Rainbow Warrior crew celebrate Petrobras exit with Te Whanau a Apanui

Press release - January 16, 2013
Whangaparaoa, Wednesday 16 January 2013: Today as the new Rainbow Warrior anchored off Whangaparaoa Bay near East Cape, Greenpeace crew came ashore where they were warmly greeted by Te Whanau a Apanui. It is the first time both groups have met to celebrate the oil giant Petrobras abandoning their oil drilling plans in the Raukumara Basin.

“Initially we felt lonely in the face of this David and Goliath battle and we were heartened when Greenpeace said they would stand by our side. Taking on the third largest oil company in the world is not something to do lightly. But it just goes to show that united we can win. It has been our recipe for success”, said Adelaide Waititi, Chairperson of Te Runanga o te Whanau.

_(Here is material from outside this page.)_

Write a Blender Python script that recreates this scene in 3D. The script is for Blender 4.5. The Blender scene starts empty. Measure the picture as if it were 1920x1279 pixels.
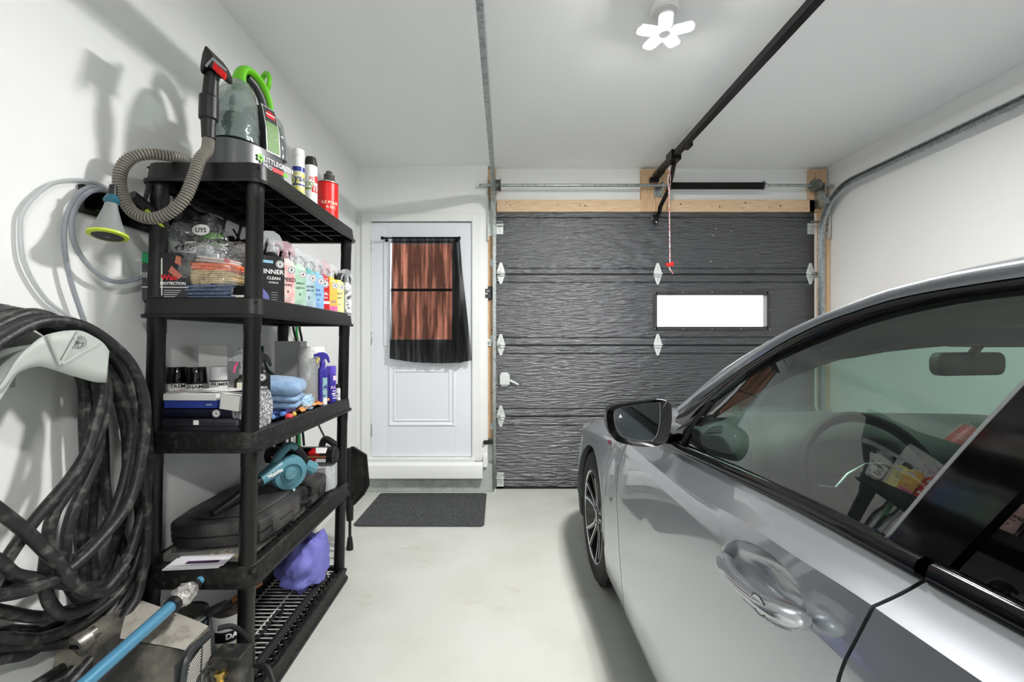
import bpy, math, random
from mathutils import Vector, Matrix, noise
V = Vector
PI = math.pi
random.seed(7)
SC = bpy.context.scene
COL = SC.collection
# ---------------------------------------------------------------- camera
FPX, CX, CY, CH = 825.0, 948.0, 639.0, 1.279      # focal length and horizon of the photograph, camera height
cam = bpy.data.cameras.new('camera')
cam.sensor_width = 36.0
cam.lens = FPX * 36.0 / 1920.0
cam.shift_x = 12.0 / 1920.0
cam.clip_start = 0.02
cam_o = bpy.data.objects.new('camera', cam)
cam_o.location = (0, 0, CH)
cam_o.rotation_euler = (PI / 2, 0, 0)
COL.objects.link(cam_o)
SC.camera = cam_o
# ---------------------------------------------------------------- light and exposure
world = bpy.data.worlds.new('overcast_sky')
SC.world = world
world.use_nodes = True
bg = world.node_tree.nodes['Background']
bg.inputs[0].default_value = (0.93, 0.97, 1.0, 1)
bg.inputs[1].default_value = 8.0
SC.view_settings.view_transform = 'Standard'
SC.view_settings.look = 'None'
SC.view_settings.exposure = 0.0
SC.view_settings.gamma = 1.0
SC.view_settings.use_curve_mapping = False
BULB = 1250.0
# ---------------------------------------------------------------- helpers
def P(px, py, Y):  return V(((px - CX) * Y / FPX, Y, CH - (py - CY) * Y / FPX))
def PX(px, py, X):
    Y = X * FPX / (px - CX)
    return V((X, Y, CH - (py - CY) * Y / FPX))
def PZ(px, py, Z):
    Y = (CH - Z) * FPX / (py - CY)
    return V(((px - CX) * Y / FPX, Y, Z))
def lerp(a, b, t): return a + (b - a) * t
def interp(x, tab):
    if x <= tab[0][0]: return tab[0][1]
    for (x0, y0), (x1, y1) in zip(tab, tab[1:]):
        if x <= x1: return y0 + (y1 - y0) * (x - x0) / (x1 - x0)
    return tab[-1][1]
def sint(x, tab):
    """smooth (Catmull-Rom style) interpolation of a table"""
    n = len(tab)
    if x <= tab[0][0]: return tab[0][1]
    if x >= tab[-1][0]: return tab[-1][1]
    for i in range(n - 1):
        x0, y0 = tab[i]; x1, y1 = tab[i + 1]
        if x <= x1:
            def slope(j):
                if j == 0: return (tab[1][1] - tab[0][1]) / (tab[1][0] - tab[0][0])
                if j == n - 1: return (tab[-1][1] - tab[-2][1]) / (tab[-1][0] - tab[-2][0])
                return (tab[j + 1][1] - tab[j - 1][1]) / (tab[j + 1][0] - tab[j - 1][0])
            h = x1 - x0; t = (x - x0) / h
            m0, m1 = slope(i) * h, slope(i + 1) * h
            return (2*t**3-3*t*t+1)*y0 + (t**3-2*t*t+t)*m0 + (-2*t**3+3*t*t)*y1 + (t**3-t*t)*m1
def spline(pts, n=8, closed=False):
    """Catmull-Rom through points"""
    out = []; N = len(pts)
    pts = [V(p) for p in pts]
    rng = range(N if closed else N - 1)
    for i in rng:
        p1, p2 = pts[i], pts[(i + 1) % N]
        p0 = pts[(i - 1) % N] if (closed or i > 0) else p1 * 2 - p2
        p3 = pts[(i + 2) % N] if (closed or i < N - 2) else p2 * 2 - p1
        for k in range(n):
            t = k / n
            out.append(0.5 * ((2 * p1) + (p2 - p0) * t + (2*p0 - 5*p1 + 4*p2 - p3) * t*t + (3*p1 - p0 - 3*p2 + p3) * t**3))
    if not closed: out.append(pts[-1])
    return out
def lin(c):
    c = c / 255.0
    return c / 12.92 if c <= 0.04045 else ((c + 0.055) / 1.055) ** 2.4
def RGB(c): return (lin(c[0]), lin(c[1]), lin(c[2]), 1)
MATS = {}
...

“What we have achieved together with Te Whanau a Apanui shows it’s absolutely possible to protect our coastlines and waters from our Government’s crazy plan to open them up to deep sea oil drilling”, said Greenpeace NZ Executive Director Bunny McDiarmid. “It’s an encouraging example to other communities who are under threat of deep sea oil drilling off their coasts. We do not need to do this to be a prosperous nation, we have choices. Having the new Rainbow Warrior here to celebrate this win is very fitting as she is an example of choosing to do our campaigning in a smarter, cleaner way.”

“Neither the Government nor Petrobras will ever admit that our united front of opposition was a factor in Petrobras’ departure, but we feel in our hearts that this was key“, she said.

A united front of protests were sparked after the Government signed an agreement for deep sea oil surveying in 2010 without consent from Te Whanau a Apanui who have mana moana over the waters of the Raukumara Basin. The tribe earns some of its livelihood from fishing and didn’t want  their foodbasket polluted.

The landmark united front of protests lasted two years and included:

* a 42 day flotilla involving seven protest vessels that interrupted Petrobras’ oil survey ship

* the arrest of Te Whanau a Apanui fisherman Elvis Teddy after the oil ship was told by tribal leader Rikirangi Gage, ‘We won’t be moving. We’ll be doing some fishing’.

* anti-oil drilling messages in windows, on gates, shed,s letterboxes along 320 km of road between Opotiki and Gisborne.

* the confirmation that the stance was right when oil washed up on across the Bay of Plenty out past East Cape

In December the Government issued three new permits for deep sea oil exploration in the Pegasus Basin (off Wairarapa, Wellington and Kaikoura) and the Great South Basin (off Dunedin).

People celebrating the fight to keep oil drilling out of the Raukumara Basin spelt ‘OIL FREE AS NZ SHOULD BE’ on Oruaiti Beach with seaweed near where the movie ‘Boy’ was filmed.